The large fiscal packages did not go unnoticed in the financial markets, which responded by sending long government yields to all-time highs since the autumn of 2023. Moreover, the euro strengthened sharply against the dollar.
At the same time, the major fiscal policy easing in the Euro area makes it more difficult for the ECB to cut interest rates further, as inflation is still above the 2% target. ECB President Christine Lagarde did not make a clear announcement about the bank’s next steps at the latest monetary policy meeting. The uncertainty is simply too great – both with regard to the rearmament in Europe and the consequences of the US trade war with large parts of the world.
The trade war hit the EU when the US announced a 25% tariff on all steel and aluminium products. The EU has responded with a retaliatory tariff on US goods worth EUR 26bn, which will come into force on 1 April. A new round of trade war will probably break out the very next day.
How long the trade war between the EU and the US will last, and how extensive it will be, is difficult to predict. My own view is that the US proposal should essentially be seen as an invitation to start negotiations on the future trade cooperation between the two parties. The same was true during Trump’s first term in office from 2017 to 2021. At that time, however, it was not possible to conclude the negotiations on an extended Transatlantic Trade and Investment Partnership (TTIP), which were begun as early as in 2013.
In this light, it is particularly important that the EU stands united. It is a fact that the world is in upheaval and that the prospects for future international economic and political cooperation are more uncertain than at any other time since the end of the Second World War.
That is why it may also make sense for the EU to maintain as good a relationship with China as possible and to actively expand cooperation with some of the countries that the US is currently pushing away.

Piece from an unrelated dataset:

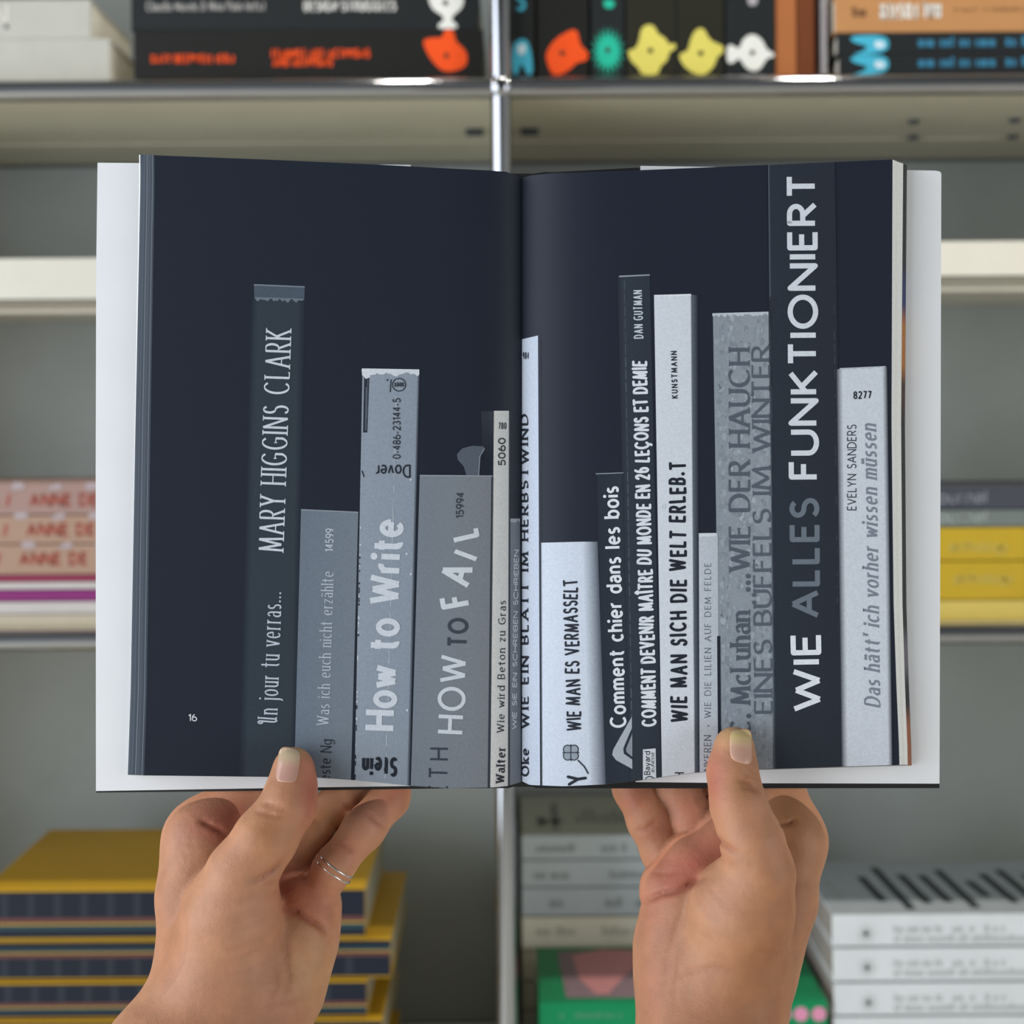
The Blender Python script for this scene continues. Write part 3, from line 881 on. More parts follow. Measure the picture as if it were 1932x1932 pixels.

Not least Canada and Australia, which share Europe’s views on important areas such as the economy, climate, democracy and human rights.
But first, the plan for strategic autonomy will have to stand the test in terms of defence spending. An exercise that could also give the old continent a much-needed economic boost. Basically, it’s only about one thing: a lot of military hardware has to be bought and it has to come from European manufacturers.